Mar 2, 2011

2011/03/02


Kirby, J. (2010). Dialect experience in Vietnamese tone perception. Journal of the Acoustical Society of America, 127(6), 3749–3757.

Presentation: Chris
Summary: Shelly

While speakers from different dialects may utilize different features for contrasting the same phonemes or tones, these differences do not seem to cause great impairment to mutual intelligibility between the dialects. This raises the question of whether or to what extent differences in production between dialects are indicative of differences in perception. The present study examined this issue by investigating the perception on tones in Northern Vietnamese (NVN) of both listeners from Northern and Southern Vietnamese (SVN). The cues to tonal contrasts in the two dialects have been shown to be different. NVN contains six tones, distinguished by F0 and voice quality, while SVN contains only five, distinguished just by F0. In the study of Brunelle (2009), it was found that such differences in dialect experiences indeed tune listeners to different cues, where NVN listeners are more sensitive to voice quality cues than are SVN listeners. However, since the paradigm used by Brunelle (2009) was an offline identification task, in which listeners might have enough time to access lexical information when making responses, the potential differences in prelinguistic processing might be obscured. Therefore, the present study employed a speeded online AX discrimination paradigm, attempting to assess listeners’ sensitivity to lower-level acoustic-phonetic information. Stimuli were syllables of different tonal pairs in NVN, on which listeners were asked to decide as soon as possible whether they were the same or different.

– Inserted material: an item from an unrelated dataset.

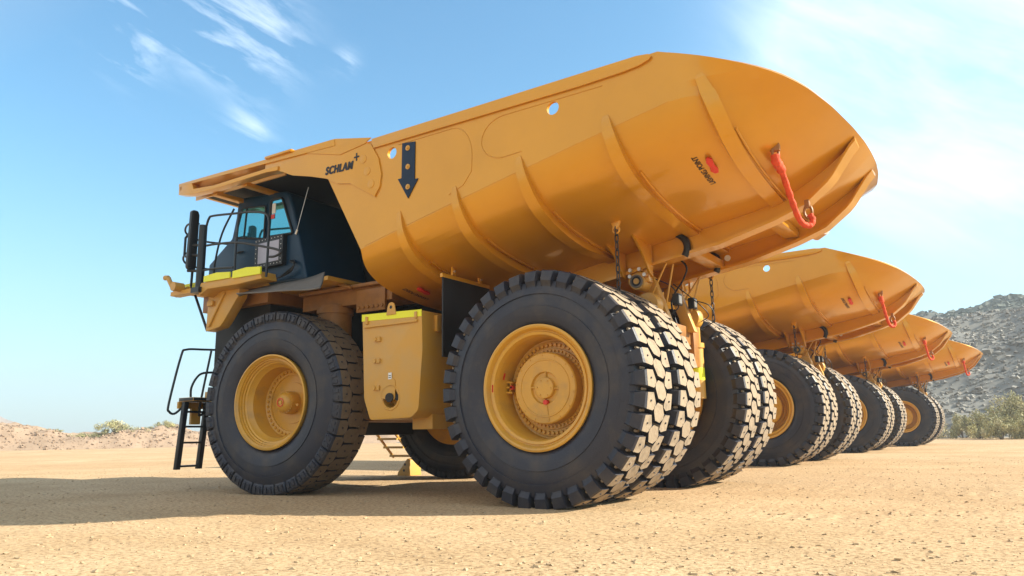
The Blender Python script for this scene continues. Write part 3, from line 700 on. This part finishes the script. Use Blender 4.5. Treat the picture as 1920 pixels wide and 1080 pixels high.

Analyses on perceptual space and reaction time showed that tonal pairs with laryngealization were indeed much more confusable, and required more time to process for SVN listeners. Hierarchical clustering analyses further pointed out that SVN listeners tended to cluster laryngealized tones together. Nevertheless, it was also noted that, SVN listeners still showed some sensitivity to voice quality, an unfamiliar cue to SVN, when differentiating tones with and without it, but still, the saliency was lower than that to NVN listeners. Results reported in this study showed that listeners from different dialects are attuned to different cues. Therefore, the effect of dialect experience on tone processing at prelinguistic level can be confirmed.